Task brief
Reproduce the records that follow in full, excluding any picture they contain.

--- begin ---

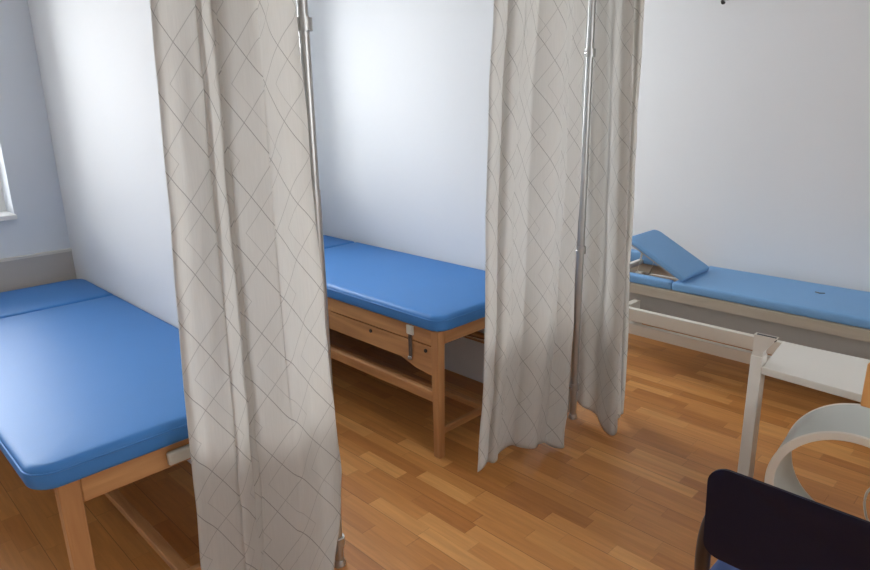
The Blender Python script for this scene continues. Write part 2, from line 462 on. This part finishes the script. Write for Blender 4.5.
for xx in (3.64, 3.84):
    obj('headrest_bracket', TB([(xx, 1.62, .44), (xx, 1.88, .44), (xx, 1.84, .640)], .009, 10), 'white_metal', c, smooth=40)
obj('cross_bar', BX(3.606, 4.014, 2.02, 2.05, .455, .485), 'white_metal', c, bevel=.003)
bm = bmesh.new(); box(bm, 3.535, 3.575, -.36, 2.27, .392, .450); box(bm, 4.045, 4.085, -.36, 2.27, .392, .450)
box(bm, 3.575, 4.045, -.36, -.32, .392, .450); box(bm, 3.575, 4.045, 2.23, 2.27, .392, .450)
box(bm, 3.575, 4.045, -.32, 1.60, .425, .450)
obj('couch_frame', bm, 'ash', c)
bm = bmesh.new(); box(bm, 3.562, 3.580, -.30, 2.20, .270, .3915)
obj('side_panel', bm, 'panel', c)
obj('side_panel', BX(4.045, 4.063, -.30, 2.20, .270, .3915), 'panel', c)
for z0, z1, nm, xa in ((.262, .338, 'guide_rail', 3.40), (.170, .236, 'lower_rail', 3.425)):
    bm = bmesh.new()
    box(bm, xa, xa + .035, .30, 1.83, z0, z1)
    obj(nm, bm, 'white_metal', c, bevel=.004)
for yy in (.30, 1.79):
    obj('cross_bar', BX(3.461, 3.60, yy, yy + .04, .176, .230), 'white_metal', c, bevel=.004)
    obj('cross_bar', BX(3.436, 3.561, yy, yy + .04, .280, .350), 'white_metal', c, bevel=.004)
for yy in (-.22, 2.02):
    for xx in (3.50, 4.0):
        obj('leg', BX(xx if xx > 3.9 else 3.583, (xx if xx > 3.9 else 3.583) + .045, yy, yy + .05, 0, .391), 'white_metal', c, bevel=.004)
obj('tear', TB([(3.86, .93, .5045), (3.845, .905, .507), (3.865, .885, .505)], .004, 6), 'dark', c, smooth=40)
settle(c)

# ------------------------------------------------------------------ curtain poles (main tube, thin side tube, clamps, foot)
def pole(x, y, label, clamps, off):
    t = thing('curtain_pole', label, 'pole', (x, y, 0), 'telescopic poles carrying the curtain rails')
    obj('main_tube', TB([(0, 0, .012), (0, 0, 1.30)], .0165, 20), 'alu', t, smooth=40)
    obj('upper_tube', TB([(0, 0, 1.29), (0, 0, ZC)], .0145, 20), 'alu', t, smooth=40)
    ox, oy = off
    obj('side_tube', TB([(ox, oy, .03), (ox, oy, 2.24)], .0065, 12), 'alu', t, smooth=40)
    for z in clamps:
        bm = bmesh.new(); tube(bm, [(0, 0, z - .017), (0, 0, z + .017)], .0235, 20)
        hx, hy = ox * 1.0, oy * 1.0
        tube(bm, [(hx, hy, z - .014), (hx, hy, z + .014)], .012, 12)
        cl = obj('clamp', bm, 'alu', t, smooth=40)
        obj('clamp_screw', TB([(ox * 1.25 - .006, oy * 1.2 - .014, z), (ox * 1.25 - .010, oy * 1.2 - .026, z)], .005, 10), 'chrome', cl, smooth=40)
    bm = bmesh.new(); tube(bm, [(0, 0, 0), (0, 0, .006), (0, 0, .022)], [.023, .023, .018], 20)
    ft = obj('foot', bm, 'alu', t, smooth=40)
    bm = bmesh.new(); tube(bm, [(0, 0, ZC - .02), (0, 0, ZC - .004), (0, 0, ZC)], [.018, .032, .032], 20)
    obj('ceiling_cup', bm, 'dark', t, smooth=40)
    return t
pole(1.096, 1.592, 'silver pole at right edge of the big near curtain', (1.752, .095), (-.022, .012))
pole(2.562, 1.605, 'silver pole between the middle and right curtains', (1.73, .865, .17), (-.015, .019))
for a, b, lab in ((-.9, 1.095, 'aluminium rail carrying the big near curtain in front of the left bed'), (1.14, 2.55, 'aluminium rail carrying the curtain in front of the middle bed'), (2.595, 4.10, 'aluminium rail carrying the curtain in front of the low couch')):
    rl = obj('curtain_rail', TB([(a, 1.62, 2.26), (b, 1.62, 2.26)], .011, 12), 'alu', smooth=40)
    rl['label'] = lab; rl['category'] = 'rail'

# ------------------------------------------------------------------ curtains
def lerp_tab(tab, z):
    tab = sorted(tab)
    if z <= tab[0][0]: return tab[0][1]
    for (z0, v0), (z1, v1) in zip(tab, tab[1:]):
        if z <= z1:
            t = (z - z0) / (z1 - z0); t = t * t * (3 - 2 * t) * .5 + t * .5
            return v0 + (v1 - v0) * t
    return tab[-1][1]

def spline(pts, a):
    """Catmull-Rom through pts, a in 0..1"""
    n = len(pts) - 1; q = min(a * n, n - 1e-6); i = int(q); t = q - i
    P = lambda k: pts[max(0, min(n, k))]
    p0, p1, p2, p3 = P(i - 1), P(i), P(i + 1), P(i + 2)
    return tuple(0.5 * (2 * p1[k] + (p2[k] - p0[k]) * t + (2 * p0[k] - 5 * p1[k] + 4 * p2[k] - p3[k]) * t * t + (-p0[k] + 3 * p1[k] - 3 * p2[k] + p3[k]) * t ** 3) for k in (0, 1))

def curtain(label, path, pleats, hem, ztop=2.245, NS=170, NZ=120, seed=0, s0=0.0):
    """path(z): plan points of the gathered cloth; pleats: (freq, amp, phase, drift)"""
    bm = bmesh.new(); uvl = bm.loops.layers.uv.new('cloth'); grid = []; S_ = [0.0]
    for j in range(NZ + 1):
        row = []
        for i in range(NS + 1):
            a = i / NS
            zb = hem(a); z = zb + (ztop - zb) * j / NZ
            pts = path(z)
            x, y = spline(pts, a)
            xa, ya = spline(pts, max(0, a - .01)); xb, yb = spline(pts, min(1, a + .01))
            tx, ty = xb - xa, yb - ya; l = math.hypot(tx, ty) or 1
            nx, ny = ty / l, -tx / l
            w = 0
            for f, amp, ph, dr in pleats:
                w += amp * math.sin(2 * PI * (f * a + ph + dr * (2.2 - z) + .05 * noise.noise(Vector((z * 1.7, seed, f)))))
            w += .012 * noise.noise(Vector((a * 6 + seed, z * 1.9, seed))) + .004 * noise.noise(Vector((a * 17, z * 7, seed + 3)))
            w *= min(1, 9 * a + .05, 9 * (1 - a) + .05)
            row.append((x + nx * w, y + ny * w, z))
        grid.append(row)
    mid = grid[NZ // 2]
    for i in range(NS): S_.append(S_[-1] + math.dist(mid[i][:2], mid[i + 1][:2]))
    V = [[bm.verts.new(p) for p in row] for row in grid]
    for j in range(NZ):
        for i in range(NS):
            f = bm.faces.new((V[j][i], V[j][i + 1], V[j + 1][i + 1], V[j + 1][i])); f.smooth = True
            for lp, (jj, ii) in zip(f.loops, ((j, i), (j, i + 1), (j + 1, i + 1), (j + 1, i))):
                lp[uvl].uv = (s0 + S_[ii], grid[jj][ii][2])
    me = bpy.data.meshes.new('curtain'); bm.to_mesh(me); bm.free(); me.materials.append(M['curtain'])
    o = bpy.data.objects.new('curtain', me); COL.objects.link(o)
    s = o.modifiers.new('cloth_thickness', 'SOLIDIFY'); s.thickness = .0006; s.offset = 0
    o['label'] = label; o['category'] = 'curtain'; o['group'] = 'off-white lozenge curtains'
    return o

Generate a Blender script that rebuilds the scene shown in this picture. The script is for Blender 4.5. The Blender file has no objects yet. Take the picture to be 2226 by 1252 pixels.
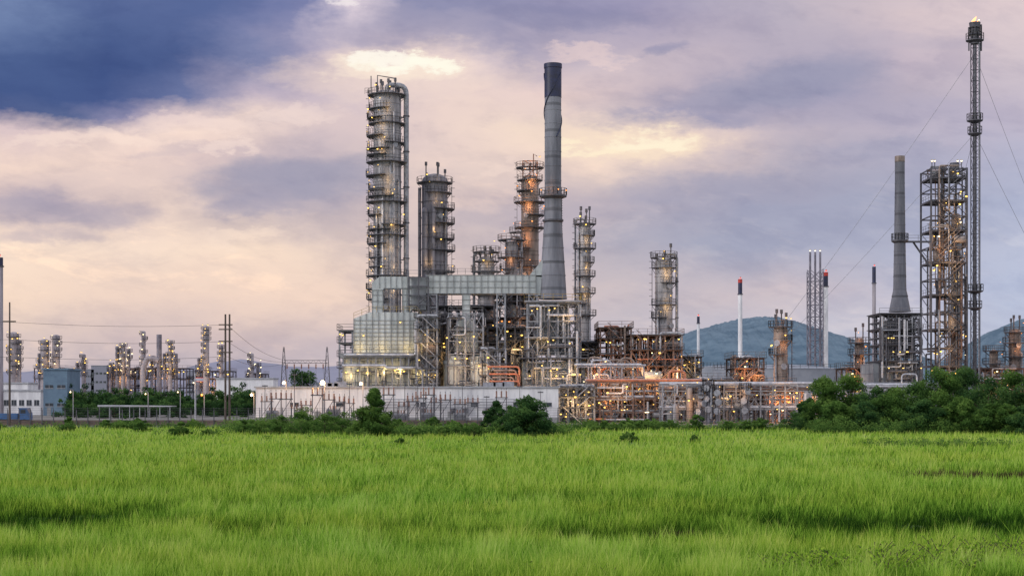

--- end ---

Completed task
The Blender Python script for this scene continues. Write part 2, from line 462 on. This part finishes the script. Write for Blender 4.5.
for xx in (3.64, 3.84):
    obj('headrest_bracket', TB([(xx, 1.62, .44), (xx, 1.88, .44), (xx, 1.84, .640)], .009, 10), 'white_metal', c, smooth=40)
obj('cross_bar', BX(3.606, 4.014, 2.02, 2.05, .455, .485), 'white_metal', c, bevel=.003)
bm = bmesh.new(); box(bm, 3.535, 3.575, -.36, 2.27, .392, .450); box(bm, 4.045, 4.085, -.36, 2.27, .392, .450)
box(bm, 3.575, 4.045, -.36, -.32, .392, .450); box(bm, 3.575, 4.045, 2.23, 2.27, .392, .450)
box(bm, 3.575, 4.045, -.32, 1.60, .425, .450)
obj('couch_frame', bm, 'ash', c)
bm = bmesh.new(); box(bm, 3.562, 3.580, -.30, 2.20, .270, .3915)
obj('side_panel', bm, 'panel', c)
obj('side_panel', BX(4.045, 4.063, -.30, 2.20, .270, .3915), 'panel', c)
for z0, z1, nm, xa in ((.262, .338, 'guide_rail', 3.40), (.170, .236, 'lower_rail', 3.425)):
    bm = bmesh.new()
    box(bm, xa, xa + .035, .30, 1.83, z0, z1)
    obj(nm, bm, 'white_metal', c, bevel=.004)
for yy in (.30, 1.79):
    obj('cross_bar', BX(3.461, 3.60, yy, yy + .04, .176, .230), 'white_metal', c, bevel=.004)
    obj('cross_bar', BX(3.436, 3.561, yy, yy + .04, .280, .350), 'white_metal', c, bevel=.004)
for yy in (-.22, 2.02):
    for xx in (3.50, 4.0):
        obj('leg', BX(xx if xx > 3.9 else 3.583, (xx if xx > 3.9 else 3.583) + .045, yy, yy + .05, 0, .391), 'white_metal', c, bevel=.004)
obj('tear', TB([(3.86, .93, .5045), (3.845, .905, .507), (3.865, .885, .505)], .004, 6), 'dark', c, smooth=40)
settle(c)

# ------------------------------------------------------------------ curtain poles (main tube, thin side tube, clamps, foot)
def pole(x, y, label, clamps, off):
    t = thing('curtain_pole', label, 'pole', (x, y, 0), 'telescopic poles carrying the curtain rails')
    obj('main_tube', TB([(0, 0, .012), (0, 0, 1.30)], .0165, 20), 'alu', t, smooth=40)
    obj('upper_tube', TB([(0, 0, 1.29), (0, 0, ZC)], .0145, 20), 'alu', t, smooth=40)
    ox, oy = off
    obj('side_tube', TB([(ox, oy, .03), (ox, oy, 2.24)], .0065, 12), 'alu', t, smooth=40)
    for z in clamps:
        bm = bmesh.new(); tube(bm, [(0, 0, z - .017), (0, 0, z + .017)], .0235, 20)
        hx, hy = ox * 1.0, oy * 1.0
        tube(bm, [(hx, hy, z - .014), (hx, hy, z + .014)], .012, 12)
        cl = obj('clamp', bm, 'alu', t, smooth=40)
        obj('clamp_screw', TB([(ox * 1.25 - .006, oy * 1.2 - .014, z), (ox * 1.25 - .010, oy * 1.2 - .026, z)], .005, 10), 'chrome', cl, smooth=40)
    bm = bmesh.new(); tube(bm, [(0, 0, 0), (0, 0, .006), (0, 0, .022)], [.023, .023, .018], 20)
    ft = obj('foot', bm, 'alu', t, smooth=40)
    bm = bmesh.new(); tube(bm, [(0, 0, ZC - .02), (0, 0, ZC - .004), (0, 0, ZC)], [.018, .032, .032], 20)
    obj('ceiling_cup', bm, 'dark', t, smooth=40)
    return t
pole(1.096, 1.592, 'silver pole at right edge of the big near curtain', (1.752, .095), (-.022, .012))
pole(2.562, 1.605, 'silver pole between the middle and right curtains', (1.73, .865, .17), (-.015, .019))
for a, b, lab in ((-.9, 1.095, 'aluminium rail carrying the big near curtain in front of the left bed'), (1.14, 2.55, 'aluminium rail carrying the curtain in front of the middle bed'), (2.595, 4.10, 'aluminium rail carrying the curtain in front of the low couch')):
    rl = obj('curtain_rail', TB([(a, 1.62, 2.26), (b, 1.62, 2.26)], .011, 12), 'alu', smooth=40)
    rl['label'] = lab; rl['category'] = 'rail'

# ------------------------------------------------------------------ curtains
def lerp_tab(tab, z):
    tab = sorted(tab)
    if z <= tab[0][0]: return tab[0][1]
    for (z0, v0), (z1, v1) in zip(tab, tab[1:]):
        if z <= z1:
            t = (z - z0) / (z1 - z0); t = t * t * (3 - 2 * t) * .5 + t * .5
            return v0 + (v1 - v0) * t
    return tab[-1][1]

def spline(pts, a):
    """Catmull-Rom through pts, a in 0..1"""
    n = len(pts) - 1; q = min(a * n, n - 1e-6); i = int(q); t = q - i
    P = lambda k: pts[max(0, min(n, k))]
    p0, p1, p2, p3 = P(i - 1), P(i), P(i + 1), P(i + 2)
    return tuple(0.5 * (2 * p1[k] + (p2[k] - p0[k]) * t + (2 * p0[k] - 5 * p1[k] + 4 * p2[k] - p3[k]) * t * t + (-p0[k] + 3 * p1[k] - 3 * p2[k] + p3[k]) * t ** 3) for k in (0, 1))

def curtain(label, path, pleats, hem, ztop=2.245, NS=170, NZ=120, seed=0, s0=0.0):
    """path(z): plan points of the gathered cloth; pleats: (freq, amp, phase, drift)"""
    bm = bmesh.new(); uvl = bm.loops.layers.uv.new('cloth'); grid = []; S_ = [0.0]
    for j in range(NZ + 1):
        row = []
        for i in range(NS + 1):
            a = i / NS
            zb = hem(a); z = zb + (ztop - zb) * j / NZ
            pts = path(z)
            x, y = spline(pts, a)
            xa, ya = spline(pts, max(0, a - .01)); xb, yb = spline(pts, min(1, a + .01))
            tx, ty = xb - xa, yb - ya; l = math.hypot(tx, ty) or 1
            nx, ny = ty / l, -tx / l
            w = 0
            for f, amp, ph, dr in pleats:
                w += amp * math.sin(2 * PI * (f * a + ph + dr * (2.2 - z) + .05 * noise.noise(Vector((z * 1.7, seed, f)))))
            w += .012 * noise.noise(Vector((a * 6 + seed, z * 1.9, seed))) + .004 * noise.noise(Vector((a * 17, z * 7, seed + 3)))
            w *= min(1, 9 * a + .05, 9 * (1 - a) + .05)
            row.append((x + nx * w, y + ny * w, z))
        grid.append(row)
    mid = grid[NZ // 2]
    for i in range(NS): S_.append(S_[-1] + math.dist(mid[i][:2], mid[i + 1][:2]))
    V = [[bm.verts.new(p) for p in row] for row in grid]
    for j in range(NZ):
        for i in range(NS):
            f = bm.faces.new((V[j][i], V[j][i + 1], V[j + 1][i + 1], V[j + 1][i])); f.smooth = True
            for lp, (jj, ii) in zip(f.loops, ((j, i), (j, i + 1), (j + 1, i + 1), (j + 1, i))):
                lp[uvl].uv = (s0 + S_[ii], grid[jj][ii][2])
    me = bpy.data.meshes.new('curtain'); bm.to_mesh(me); bm.free(); me.materials.append(M['curtain'])
    o = bpy.data.objects.new('curtain', me); COL.objects.link(o)
    s = o.modifiers.new('cloth_thickness', 'SOLIDIFY'); s.thickness = .0006; s.offset = 0
    o['label'] = label; o['category'] = 'curtain'; o['group'] = 'off-white lozenge curtains'
    return o

Generate a Blender script that rebuilds the scene shown in this picture. The script is for Blender 4.5. The Blender file has no objects yet. Take the picture to be 2226 by 1252 pixels.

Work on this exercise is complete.